The server is organized to support a number of pseudo map types that are identified by file type in the repository directory. Eventually, I expect to have proxy types and other constructions useful for stitching multiple maps together. Right now, there is just the .select.js file which is a little chunk of JavaScript that takes a map request and decides what underlying map should be rendered. I needed this straight away because my OSM maps are broken into four different detail levels and something needs to pick the right one to render for each request.
Here is an example:
function select(request) {
var level=request.level, suffix;
if (level>=15) suffix="dl1";
else if (level>=11) suffix="dl2";
else if (level>=7) suffix="dl3";
else if (level>=1) suffix="dl4";
if (suffix) {
logger.info("Select detail level " + suffix + " for level " + level);
return "mqstreet_" + suffix;
} else {
return null;
}
}
Currently, there are two global objects available:
- repository: The object that manages the repository.
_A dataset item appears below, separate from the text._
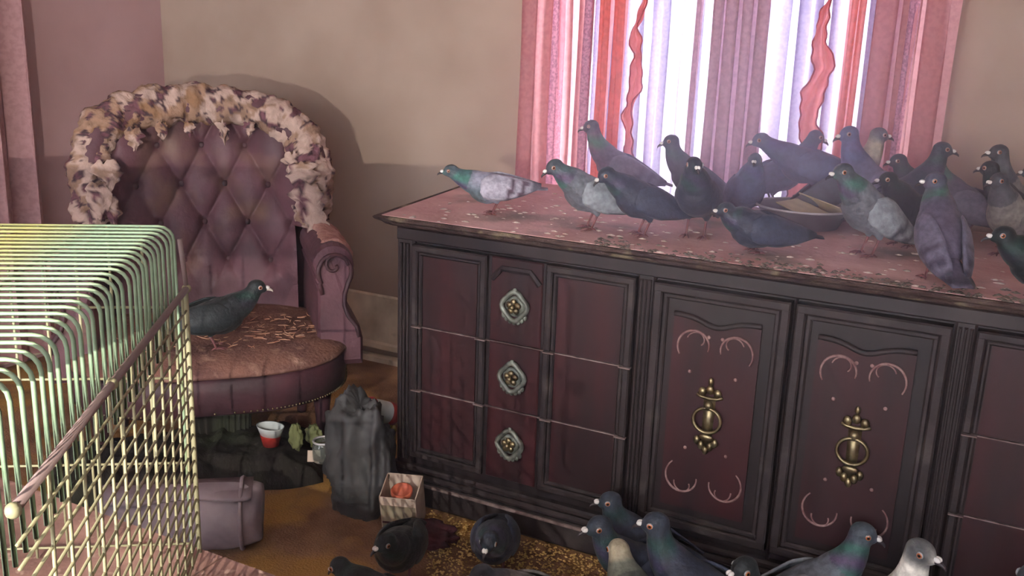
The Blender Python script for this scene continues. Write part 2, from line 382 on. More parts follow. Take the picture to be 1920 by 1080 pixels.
def frame_mould(mb, x0, x1, z0, z1, y, w_=.020, d=.014, sides='lrtb'):
    """stepped picture-frame moulding standing proud of plane y"""
    for o, wd, dd in ((0, w_, d), (w_, w_ * .6, d * .5)):
        if 'l' in sides: mb.box(x0 + o, x0 + o + wd, y - dd, y + .002, z0, z1, bev=.004)
        if 'r' in sides: mb.box(x1 - o - wd, x1 - o, y - dd, y + .002, z0, z1, bev=.004)
        if 't' in sides: mb.box(x0 + o, x1 - o, y - dd - .001, y + .002, z1 - o - wd, z1 - o, bev=.004)
        if 'b' in sides: mb.box(x0 + o, x1 - o, y - dd - .001, y + .002, z0 + o, z0 + o + wd, bev=.004)

def medallion(parent, x, z, y, lab=None):
    p = MB()
    m = Matrix.Translation((x, y, z)) @ Matrix.Rotation(PI / 2, 4, 'X')
    n = 28
    ring = [Vector((x + .037 * (1 + .10 * math.cos(4 * t)) * math.sin(t), y - .006, z + .039 * (1 + .10 * math.cos(4 * t)) * math.cos(t))) for t in [2 * PI * k / n for k in range(n)]]
    p.tube(ring, .0075, 8, closed=True)
    p.lathe([(.030, 0), (.030, .004), (.02, .006), (.004, .006)], 20, m)
    for k in range(7):                                                   # leaf frill at the foot
        t = PI + (k - 3) * .30
        p.ell((x + .043 * math.sin(t), y - .004, z + .046 * math.cos(t)), (.007, .005, .009), 8, 5)
    p.ell((x, y - .006, z + .044), (.009, .006, .01), 8, 5)
    h = p.build('pull', 'pewter', parent, True)
    k = MB()
    for t in range(5):
        a = 2 * PI * t / 5; k.ell((x + .014 * math.sin(a), y - .012, z + .014 * math.cos(a)), (.010, .006, .010), 8, 5)
    k.ell((x, y - .019, z), (.008, .008, .008), 8, 6)
    k.build('rosette', 'brass', h, True)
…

Can be used to lookup additional things.
- logger: A SLF4J logger
The js file should define a function "select" that takes a request parameter and returns something that can be turned into a map such as:
- A map name. The invoker will recursively resolve any returned string against the repository to produce a map. Cyclic recursion is detected and stopped.
- A MapLocator object. You can get one of these from repository.lookupMap(name). Or conceivably, you could instantiate some special kind of MapLocator and give it back
- A MapResource object. This is the type of object that actually gets rendered. There is presently not a straight-forward way to create one of these from the JavaScript side.
The request object given to the select() method has the following properties:
- tileWidth
- tileHeight
- mapName
- level
- x
- y
- cost
- time
It is highly likely that I will refactor this class before too much longer, so I'm not going to document these properties further.